We began our studies by employing 2-methyl cyclohexanone (1a) as the model substrate and dibenzyl azodicarboxylate (DBAD; 2a) as the electrophile (Table [1]). When (S)-TRIP (4a) was used as catalyst, 3a was obtained in excellent enantioselectivity; however. only poor conversion was observed
(Table [1], entry 1). After screening several phosphoric acids bearing different substituents
in the 3,3′-positions, catalyst 4c proved to be superior, in terms of both reactivity and selectivity (Table [1], entry 3). Switching the solvent from dichloromethane to acetonitrile and raising
the concentration of the substrate to 1 M led to a slight increase of the enantiomeric
ratio and a beneficial effect on the conversion (Table 1, entry 4). The optimized
reaction conditions, found by further increasing the concentration to 2 M and decreasing
the amount of 2a to 1.2 equivalents, afforded the desired product 3a in 85% isolated yield and an enantiomeric ratio of 99:1 (Table [1], entry 5). Interestingly, decreasing the catalyst loading to 1 mol% had no influence
on enantioselectivity, but lower conversions were obtained. When neat conditions were
employed, a strong increase of reactivity was observed, albeit the enantioselectivity
was diminished (for the full optimization, see the Supporting Information).

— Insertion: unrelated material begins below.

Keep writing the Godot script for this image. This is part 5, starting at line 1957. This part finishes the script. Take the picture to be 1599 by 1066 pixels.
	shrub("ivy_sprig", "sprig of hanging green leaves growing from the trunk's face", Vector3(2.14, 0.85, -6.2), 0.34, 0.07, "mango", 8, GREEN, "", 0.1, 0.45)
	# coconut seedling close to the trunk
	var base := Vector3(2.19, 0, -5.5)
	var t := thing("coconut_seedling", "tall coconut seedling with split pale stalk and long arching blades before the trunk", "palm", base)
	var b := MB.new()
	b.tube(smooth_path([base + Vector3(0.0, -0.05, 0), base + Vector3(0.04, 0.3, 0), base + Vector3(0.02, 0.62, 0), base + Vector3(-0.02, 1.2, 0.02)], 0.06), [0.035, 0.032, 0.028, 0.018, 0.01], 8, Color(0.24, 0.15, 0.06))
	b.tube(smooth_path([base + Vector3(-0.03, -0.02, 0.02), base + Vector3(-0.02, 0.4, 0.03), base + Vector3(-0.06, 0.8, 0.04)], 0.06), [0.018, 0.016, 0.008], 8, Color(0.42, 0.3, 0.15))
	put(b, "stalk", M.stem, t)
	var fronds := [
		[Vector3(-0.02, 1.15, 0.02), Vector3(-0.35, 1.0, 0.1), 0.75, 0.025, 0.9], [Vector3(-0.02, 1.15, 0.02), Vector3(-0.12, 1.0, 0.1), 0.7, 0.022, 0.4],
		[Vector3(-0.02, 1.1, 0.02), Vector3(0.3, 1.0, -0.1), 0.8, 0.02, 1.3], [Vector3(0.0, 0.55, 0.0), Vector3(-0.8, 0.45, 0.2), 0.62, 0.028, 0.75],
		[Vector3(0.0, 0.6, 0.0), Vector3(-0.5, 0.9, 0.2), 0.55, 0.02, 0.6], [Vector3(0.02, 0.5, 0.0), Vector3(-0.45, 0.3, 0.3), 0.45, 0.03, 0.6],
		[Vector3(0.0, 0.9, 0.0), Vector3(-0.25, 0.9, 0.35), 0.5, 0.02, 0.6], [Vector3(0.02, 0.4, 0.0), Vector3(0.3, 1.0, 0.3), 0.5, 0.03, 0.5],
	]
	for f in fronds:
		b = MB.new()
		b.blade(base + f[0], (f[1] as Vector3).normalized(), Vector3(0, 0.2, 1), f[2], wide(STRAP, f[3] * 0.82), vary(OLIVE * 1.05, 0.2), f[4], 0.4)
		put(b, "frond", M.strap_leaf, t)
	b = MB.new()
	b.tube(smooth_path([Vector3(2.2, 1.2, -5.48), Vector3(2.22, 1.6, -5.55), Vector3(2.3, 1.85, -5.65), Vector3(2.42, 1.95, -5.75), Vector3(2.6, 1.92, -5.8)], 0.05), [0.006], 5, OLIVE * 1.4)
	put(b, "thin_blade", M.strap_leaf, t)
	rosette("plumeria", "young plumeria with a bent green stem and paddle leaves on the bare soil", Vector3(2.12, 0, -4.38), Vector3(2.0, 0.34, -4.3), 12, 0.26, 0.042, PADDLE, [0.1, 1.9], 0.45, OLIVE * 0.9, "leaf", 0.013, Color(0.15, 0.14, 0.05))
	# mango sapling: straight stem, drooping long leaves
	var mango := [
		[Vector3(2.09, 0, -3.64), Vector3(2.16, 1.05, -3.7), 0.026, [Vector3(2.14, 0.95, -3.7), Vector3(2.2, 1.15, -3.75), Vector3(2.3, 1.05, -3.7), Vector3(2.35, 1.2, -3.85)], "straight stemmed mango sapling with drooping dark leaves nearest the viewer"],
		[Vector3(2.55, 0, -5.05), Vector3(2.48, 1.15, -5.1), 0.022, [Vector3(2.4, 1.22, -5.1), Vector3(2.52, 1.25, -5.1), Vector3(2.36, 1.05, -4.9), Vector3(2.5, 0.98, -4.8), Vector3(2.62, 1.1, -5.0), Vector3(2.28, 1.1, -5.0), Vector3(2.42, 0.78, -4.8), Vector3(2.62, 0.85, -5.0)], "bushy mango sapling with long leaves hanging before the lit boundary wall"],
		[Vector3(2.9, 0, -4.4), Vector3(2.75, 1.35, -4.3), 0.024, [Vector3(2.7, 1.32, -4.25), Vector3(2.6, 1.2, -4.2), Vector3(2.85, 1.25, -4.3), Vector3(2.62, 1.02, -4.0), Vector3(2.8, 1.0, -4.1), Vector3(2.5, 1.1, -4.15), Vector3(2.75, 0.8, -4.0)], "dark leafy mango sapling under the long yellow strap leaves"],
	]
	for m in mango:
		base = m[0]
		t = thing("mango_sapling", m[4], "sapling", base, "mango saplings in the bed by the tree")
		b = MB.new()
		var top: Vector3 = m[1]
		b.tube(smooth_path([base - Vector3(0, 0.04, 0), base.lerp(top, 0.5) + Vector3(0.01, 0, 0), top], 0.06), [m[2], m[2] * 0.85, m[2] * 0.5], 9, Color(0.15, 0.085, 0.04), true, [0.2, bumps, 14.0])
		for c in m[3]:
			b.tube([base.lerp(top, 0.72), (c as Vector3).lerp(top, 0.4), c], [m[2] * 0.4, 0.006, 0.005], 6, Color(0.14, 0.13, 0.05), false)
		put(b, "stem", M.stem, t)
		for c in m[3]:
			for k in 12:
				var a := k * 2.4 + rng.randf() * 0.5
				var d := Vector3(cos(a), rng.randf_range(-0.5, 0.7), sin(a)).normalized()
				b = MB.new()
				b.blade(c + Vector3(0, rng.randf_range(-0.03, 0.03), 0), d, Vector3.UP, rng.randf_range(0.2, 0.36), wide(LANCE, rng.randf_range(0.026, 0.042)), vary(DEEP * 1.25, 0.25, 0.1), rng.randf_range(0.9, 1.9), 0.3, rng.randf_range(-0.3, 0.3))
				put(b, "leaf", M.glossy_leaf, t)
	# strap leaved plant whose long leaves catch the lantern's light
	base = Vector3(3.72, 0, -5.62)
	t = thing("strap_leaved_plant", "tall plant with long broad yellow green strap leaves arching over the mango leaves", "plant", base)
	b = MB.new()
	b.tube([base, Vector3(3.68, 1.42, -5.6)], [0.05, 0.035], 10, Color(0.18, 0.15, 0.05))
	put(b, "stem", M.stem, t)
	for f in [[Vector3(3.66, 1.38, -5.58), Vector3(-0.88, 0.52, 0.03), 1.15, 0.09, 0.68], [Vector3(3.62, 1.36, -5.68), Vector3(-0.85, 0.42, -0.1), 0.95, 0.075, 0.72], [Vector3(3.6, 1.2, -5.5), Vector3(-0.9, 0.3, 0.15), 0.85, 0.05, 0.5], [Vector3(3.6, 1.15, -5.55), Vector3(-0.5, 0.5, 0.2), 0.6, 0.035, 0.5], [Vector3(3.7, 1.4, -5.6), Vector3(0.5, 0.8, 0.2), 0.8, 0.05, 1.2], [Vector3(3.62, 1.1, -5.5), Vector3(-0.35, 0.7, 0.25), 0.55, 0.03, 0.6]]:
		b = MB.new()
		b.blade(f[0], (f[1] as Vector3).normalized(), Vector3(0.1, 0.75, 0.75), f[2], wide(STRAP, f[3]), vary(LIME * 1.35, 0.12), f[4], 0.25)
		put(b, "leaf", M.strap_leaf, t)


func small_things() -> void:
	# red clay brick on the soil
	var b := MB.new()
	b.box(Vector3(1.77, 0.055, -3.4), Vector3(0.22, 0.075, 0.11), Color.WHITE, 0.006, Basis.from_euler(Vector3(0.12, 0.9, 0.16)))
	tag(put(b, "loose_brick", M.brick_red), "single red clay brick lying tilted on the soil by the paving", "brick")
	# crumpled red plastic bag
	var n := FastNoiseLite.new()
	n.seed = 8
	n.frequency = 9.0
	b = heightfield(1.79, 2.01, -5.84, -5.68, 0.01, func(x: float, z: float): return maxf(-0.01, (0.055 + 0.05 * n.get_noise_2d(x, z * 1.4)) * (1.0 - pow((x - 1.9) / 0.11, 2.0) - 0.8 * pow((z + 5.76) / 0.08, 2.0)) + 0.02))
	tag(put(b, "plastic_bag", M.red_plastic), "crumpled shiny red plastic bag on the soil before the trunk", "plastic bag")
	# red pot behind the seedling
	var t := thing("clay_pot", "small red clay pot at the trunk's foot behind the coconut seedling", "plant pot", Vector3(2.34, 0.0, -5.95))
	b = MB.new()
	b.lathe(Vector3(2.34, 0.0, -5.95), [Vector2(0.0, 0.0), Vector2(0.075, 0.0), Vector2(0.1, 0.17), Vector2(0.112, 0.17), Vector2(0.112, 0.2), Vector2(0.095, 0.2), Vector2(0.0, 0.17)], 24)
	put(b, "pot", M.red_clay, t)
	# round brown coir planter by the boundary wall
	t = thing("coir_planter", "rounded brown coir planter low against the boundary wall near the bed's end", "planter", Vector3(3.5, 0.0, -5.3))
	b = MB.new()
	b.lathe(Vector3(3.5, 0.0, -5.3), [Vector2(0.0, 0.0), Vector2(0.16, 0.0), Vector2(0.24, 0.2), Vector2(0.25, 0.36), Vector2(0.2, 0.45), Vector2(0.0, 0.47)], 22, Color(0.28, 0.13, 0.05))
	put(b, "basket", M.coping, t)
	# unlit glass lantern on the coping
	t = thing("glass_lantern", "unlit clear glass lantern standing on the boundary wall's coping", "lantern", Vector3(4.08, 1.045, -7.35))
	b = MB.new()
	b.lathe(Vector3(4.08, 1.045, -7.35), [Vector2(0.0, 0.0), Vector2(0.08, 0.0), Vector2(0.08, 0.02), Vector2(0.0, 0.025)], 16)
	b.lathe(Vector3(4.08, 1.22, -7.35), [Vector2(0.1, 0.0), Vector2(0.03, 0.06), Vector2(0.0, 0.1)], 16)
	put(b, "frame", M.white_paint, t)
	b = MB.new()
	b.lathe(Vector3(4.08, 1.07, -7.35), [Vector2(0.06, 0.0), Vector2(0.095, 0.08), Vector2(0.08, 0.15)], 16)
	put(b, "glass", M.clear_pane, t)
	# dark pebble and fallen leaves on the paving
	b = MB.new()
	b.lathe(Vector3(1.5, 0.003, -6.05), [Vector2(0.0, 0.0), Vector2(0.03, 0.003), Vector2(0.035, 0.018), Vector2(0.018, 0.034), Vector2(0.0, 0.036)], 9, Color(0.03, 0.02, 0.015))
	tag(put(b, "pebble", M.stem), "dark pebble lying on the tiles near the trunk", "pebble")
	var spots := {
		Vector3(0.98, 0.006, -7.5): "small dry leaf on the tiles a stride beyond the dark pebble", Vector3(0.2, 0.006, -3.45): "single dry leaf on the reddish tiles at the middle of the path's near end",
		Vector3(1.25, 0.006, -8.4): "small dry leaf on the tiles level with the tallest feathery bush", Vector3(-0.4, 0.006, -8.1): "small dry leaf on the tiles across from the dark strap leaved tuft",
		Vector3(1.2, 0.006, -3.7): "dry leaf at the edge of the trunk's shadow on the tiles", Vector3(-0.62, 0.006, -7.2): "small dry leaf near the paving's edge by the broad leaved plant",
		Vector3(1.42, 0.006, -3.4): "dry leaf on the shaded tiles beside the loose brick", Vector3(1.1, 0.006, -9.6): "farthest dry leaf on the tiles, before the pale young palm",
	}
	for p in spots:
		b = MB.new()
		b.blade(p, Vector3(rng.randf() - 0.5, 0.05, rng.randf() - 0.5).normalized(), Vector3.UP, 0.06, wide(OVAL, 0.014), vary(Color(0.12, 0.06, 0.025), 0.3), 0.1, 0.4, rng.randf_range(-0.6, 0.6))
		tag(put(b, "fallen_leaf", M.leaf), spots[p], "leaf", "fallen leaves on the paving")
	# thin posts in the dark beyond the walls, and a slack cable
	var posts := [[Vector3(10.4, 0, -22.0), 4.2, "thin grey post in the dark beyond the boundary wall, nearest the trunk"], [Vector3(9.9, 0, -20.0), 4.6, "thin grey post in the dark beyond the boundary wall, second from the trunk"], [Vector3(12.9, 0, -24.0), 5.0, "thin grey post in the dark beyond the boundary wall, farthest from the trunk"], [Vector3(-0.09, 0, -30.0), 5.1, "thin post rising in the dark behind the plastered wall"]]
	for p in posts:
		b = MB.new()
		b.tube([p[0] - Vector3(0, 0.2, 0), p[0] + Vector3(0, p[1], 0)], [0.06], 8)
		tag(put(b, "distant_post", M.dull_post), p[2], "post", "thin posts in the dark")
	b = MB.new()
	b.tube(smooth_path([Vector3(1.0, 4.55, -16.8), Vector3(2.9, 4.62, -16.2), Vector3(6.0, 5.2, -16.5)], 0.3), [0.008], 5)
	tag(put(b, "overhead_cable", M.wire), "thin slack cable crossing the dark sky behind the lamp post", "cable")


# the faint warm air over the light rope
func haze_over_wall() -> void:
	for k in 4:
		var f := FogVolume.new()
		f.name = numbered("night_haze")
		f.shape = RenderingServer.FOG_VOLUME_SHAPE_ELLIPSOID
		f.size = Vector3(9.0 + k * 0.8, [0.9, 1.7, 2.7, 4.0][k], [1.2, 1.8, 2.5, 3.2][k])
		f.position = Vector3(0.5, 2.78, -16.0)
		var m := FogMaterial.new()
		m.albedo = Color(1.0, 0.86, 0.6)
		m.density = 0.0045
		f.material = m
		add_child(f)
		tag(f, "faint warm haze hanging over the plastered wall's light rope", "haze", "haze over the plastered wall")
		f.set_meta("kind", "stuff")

With the optimal reaction conditions in hand, we focused our attention on the scope
of the Brønsted acid catalyzed α-amination of α-branched ketones (Scheme [2]). The reaction proved to be rather general; in addition to DBAD (2a), DEAD (2b) and DIAD (2c) could also be used as electrophilic aminating reagents, giving the corresponding
α-hydrazino ketones in moderate to good yields and excellent enantioselectivities
(3a–c in Scheme [2]). To our delight, a large variety of substituents in the 2-position were tolerated
under the reaction conditions, affording in all cases the desired products in good
yields and excellent enantioselectivities (3d–i). Interestingly, when cyclohexanone itself was used as a starting material, the monoaminated
product 3d was obtained, and no racemization occurred under the reaction conditions, further
supporting the generality of enol catalysis. 2-Alkyl-substituted cyclopentanones also
reacted smoothly (3j,k). When the ring size of the cyclic ketones was increased, a lower reactivities and
enantioselectivities were observed, presumably due to a slow and hindered enolization
(3l,m). The scalability of the reaction was proven by reacting 2-phenylcyclohexanone (1c) and DEAD (2b) on a 1.0 mmol scale to give product 3n in 77% yield and an enantiomeric ratio of 97.5:2.5. 1-Indanone- and 1-tetralone-derived
substrates represent a current limitation of the methodology as only low reactivity
and enantioselectivity were observed (3o and 3p). The absolute configuration of the products was assigned based on known compound
3d.[12]
To further prove the utility of our transformation, preliminary attempts to cleave
the N–N bond by employing a slightly modified literature procedure[13] afforded the desired product 6 in 35% yield and without any loss of enantiopurity (Scheme [3]).
Scheme 3 Application of the Brønsted acid catalyzed α-amination of α-branched ketones to the
synthesis of carbamate-protected α-amino ketones
In summary, we have developed an asymmetric α-amination of α-branched cyclic ketones
by enol catalysis.[14] Employing a chiral phosphoric acid as the catalyst and various azodicarboxylates,
the desired carbamate-protected cyclic α-hydrazino ketones were obtained in good to
excellent yields (40–99%) and enantioselectivities (enantiomeric ratios from 60:40
to 99:1). The feasibility of the N–N bond cleavage under mild redox neutral conditions
was also proven. The current protocol expands the scope of enol catalysis, thus further
opening new reaction pathways in asymmetric catalysis.